Wednesday, September 24, 2008

experimenting with risotto recipes - recipe: risotto with butternut squash, maple bacon & fresh thyme

Risotto is a dish that some home chefs are reluctant to prepare because of the work and time involved.

I'm not afraid to make it, but sometimes I'm afraid to "say it" because my husband, David, (who is of Italian descent) sometimes teases me for calling it "rah-ZAW-toe."

When I was at chef school, my class was fortunate enough to learn about risotto from visiting chefs from Italy. They inspired me to experiment with recipes (and also stressed that a plate of correctly prepared risotto should move like a wave when jostled).

Risotto really isn't very complicated -- however it does take a bit of time to prepare. I would describe it as an Italian rice dish that is made by stirring hot chicken or beef stock into a mixture of Arborio or Carnaroli rice and chopped onions (and/or shallots) that have been sauted in butter and/or oil.

The stock is added a little bit at a time -- usually in one-cup increments. Because it has to be stirred almost constantly, it's a perfect meal to prepare on a weekend when you have more time (and can treat yourself to a glass of wine while you are making it).

After all that stirring, the rice tastes incredibly "creamy."

Risottos can be flavoured with an almost infinite number of ingredients -- let your taste and imagination inspire you.

Among other things, I've used sausage, chicken, shrimp, mushrooms, pumpkin, roasted vegetables and beets (but not all at once, no matter how hungry David tells me he is).

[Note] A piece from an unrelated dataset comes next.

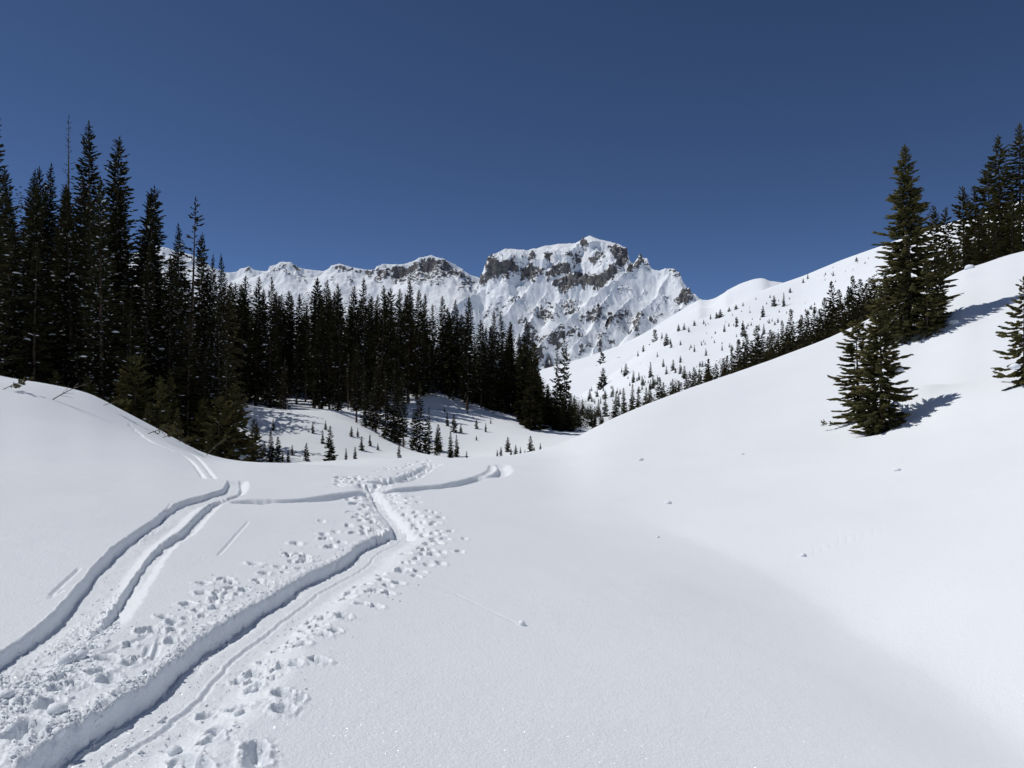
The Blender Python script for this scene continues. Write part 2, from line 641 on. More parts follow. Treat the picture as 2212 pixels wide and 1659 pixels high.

Risotto is one of my hubby's favourite meals -- and of all the risotto combinations I've made, the following recipe is most definitely his favourite.

He actually got down on one knee and proposed after I made this for him the first time (just kidding, but he really does love the combination of the salty bacon with the sweet, tender squash).

Risotto with Butternut Squash, Maple Bacon and Fresh Thyme


  • 2 tbsp butter
  • 2 tbsp olive oil
  • 1 cup shallots, finely diced
  • 1 cup cooking onions, finely diced
  • 2 cups Arborio or Carnaroli rice
  • 1 cup dry white wine
  • 6 cups (or more) low-salt chicken broth or stock
  • 2 cups butternut squash, peeled and cut in cubes
  • 1 package (or more -- I use a whole package) of maple bacon
  • 2 tbsp fresh thyme, chopped
  • 1/2 cup parmesan cheese, divided
  • 4 tbsp butter (optional)
  • salt and pepper, to taste


  • Pan fry bacon in a large saute pan set over medium heat -- cook until crispy (you can also line a baking sheet with foil and parchment paper and cook the bacon in an oven).
  • Remove the bacon from its drippings, chop the bacon into one-inch pieces and set aside.
  • Meanwhile, bring the chicken broth to a simmer in a large saucepan over medium-low heat. Cover and keep warm.
  • Heat two tbsp of butter and two tbsp of olive oil in a heavy large pot over medium heat. Add onions and shallots.
  • Saute until onion-shallot mixture begins to soften, about two minutes.
  • Add rice, stir until rice is translucent at edges but still opaque in centre, about three minutes.
  • Add the white wine and simmer until the wine is absorbed, stirring occasionally, about two-three minutes.
  • Add one cup of warm broth. Simmer until the broth is almost absorbed, stirring often, about two-three minutes. Add two cups more broth, one cup at a time, allowing each addition to be absorbed before adding the next and stirring frequently, about six-eight minutes.
  • Mix in the cubed butternut squash and the thyme and one cup of broth. Simmer until broth is just absorbed, stirring often, about five-seven minutes.
  • Add two cups more broth, one cup at a time, allowing each addition to be absorbed before adding the next and stirring frequently.
  • Add cup of grated parmesan cheese, the chopped maple bacon and four tbsp of butter (you can omit the butter if desired). Simmer until the butter melts and the risotto is creamy, stirring often and adding more broth by 1/3-cup fulls if the risotto is dry or the rice isn't quite cooked.
  • Test to make sure that the squash is fork-tender and that the rice is cooked to your liking - season with salt and pepper.
  • Portion risotto into bowls or onto plates and top with the additional cup of parmesan cheese.

Note: Knowing exactly when to add the cubed butternut squash can take a bit of practice (you don't want to add it too late or else your rice will be cooked but your squash will be raw).

If you're a bit nervous, boil or bake your squash ahead of time, and then puree it in a food processor or using a potato masher with a bit of milk or cream. Fold in the butternut squash "puree" when you add the maple bacon and the butter in step number 6 above.